Les utopies autoritaires ne tolèrent point l’existence de personnalités assez fortes et indépendantes pour concevoir quelque idée de réforme ou de révolte.

L’écrasement de la personnalité y revêt souvent un caractère vraiment totalitaire. Le législateur ou le gouvernement dresse les plans des villes et des maisons ; ces plans peuvent bien refléter les principes les plus rationnels et les meilleures connaissances techniques ; mais ils ne sont pas l’expression organique d’un besoin. Une demeure, comme une cité, quoique faite de matériaux sans vie, n’en incarne pas moins, dans sa diversité vivante, l’esprit de ceux qui l’ont édifiée. La froide raison exclut cette poésie spontanée.

L’État utopien est particulièrement féroce dans l’anéantissement de la liberté chez l’artiste. L’écrivain, le peintre, le sculpteur doivent tous devenir les serviteurs et les agents de propagande de l’État. Sous des prétextes esthétiques ou moraux, toute expansion personnelle leur est interdite, c’est-à-dire, en fait, toute explosion créatrice de liberté. La position d’un régime devant l’art et la poésie est un test que bien peu d’utopies seraient en état de soutenir, et dont Herbert Read a reconnu la grande importance.

Herbert Read

Platon, comme on l’a rappelé trop souvent et avec trop de complaisance, chassait le poète de sa République. Cette République était un modèle trompeur de perfection, modèle sans doute réalisable par quelque dictateur, mais qui ne pourrait fonctionner que comme fonctionne une machine — mécaniquement. Et si les machines fonctionnent mécaniquement, c’est parce qu’elles sont faites de matériaux inorganiques et morts. Pour exprimer la différence entre une société capable de développement organique et un régime totalitaire immobile, vous n’avez besoin que d’un mot : le mot art. Ce n’est que dans des conditions ouvertes, et telles que l’artiste puisse œuvrer librement, que la société elle-même pourra incarner les idées de liberté et de progrès intellectuel qui sont, pour la plupart d’entre nous, les seules vraies sanctions de la vie.

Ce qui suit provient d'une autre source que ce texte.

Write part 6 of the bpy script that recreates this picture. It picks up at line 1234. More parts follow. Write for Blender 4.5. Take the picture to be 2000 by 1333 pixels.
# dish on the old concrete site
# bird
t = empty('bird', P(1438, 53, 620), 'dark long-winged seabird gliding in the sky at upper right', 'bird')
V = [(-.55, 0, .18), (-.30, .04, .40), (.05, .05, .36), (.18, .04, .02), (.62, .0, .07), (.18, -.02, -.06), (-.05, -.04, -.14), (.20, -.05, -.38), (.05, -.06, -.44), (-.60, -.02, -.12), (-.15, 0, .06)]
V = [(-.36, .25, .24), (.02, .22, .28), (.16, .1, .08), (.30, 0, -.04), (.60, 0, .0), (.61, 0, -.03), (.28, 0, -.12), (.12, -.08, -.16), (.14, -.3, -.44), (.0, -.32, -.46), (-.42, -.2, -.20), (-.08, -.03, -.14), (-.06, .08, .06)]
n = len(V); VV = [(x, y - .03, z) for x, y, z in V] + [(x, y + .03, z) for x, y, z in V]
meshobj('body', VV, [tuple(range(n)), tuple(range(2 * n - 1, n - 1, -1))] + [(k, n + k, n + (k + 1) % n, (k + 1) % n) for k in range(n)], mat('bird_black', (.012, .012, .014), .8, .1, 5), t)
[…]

Les utopies qui admettent l’existence de l’art sont celles qui opposent à la conception étatique et centralisatrice l’idée d’une fédération de communautés libres ; celles où l’individu peut exprimer sa personnalité sans être soumis à la censure d’un code artificiel ; celles où l’autonomie n’est pas un terme abstrait, mais se manifeste concrètement dans l’œuvre, que ce soit celle du peintre ou celle du maçon. Ces utopies ne concernent point la structure morte des institutions sociales, mais les valeurs idéales sur lesquelles repose une existence meilleure. Les utopies antiautoritaires sont les moins nombreuses, et les moins influentes sur le public, parce qu’elles ne présentent point de plans tout faits, mais des idées audacieuses et subversives ; parce qu’elles demandent à chacun de nous d’être un « unique », et non pas un numéro parmi beaucoup d’autres ; parce qu’elles ne satisfont pas la paresse d’esprit et le besoin d’irresponsabilité.

Lorsque l’utopie indique le chemin d’une vie idéale sans devenir un plan (c’est-à-dire une machine morte appliquée à, la matière vivante), alors elle est vraiment une force de progrès.


[1Journey through Utopia (Routledge et Kagan Paul, London, 1950) 340 p.
Les sous-titres ne figurent pas dans l’introduction originale que nous traduisons ici intégralement.

[2On s’étonne de voir ici M.-L. B. faire bon marché de l’œuvre de Fourier (N. du T.).

[3Lewis Mumford, The Story of Utopias, New York, 1922.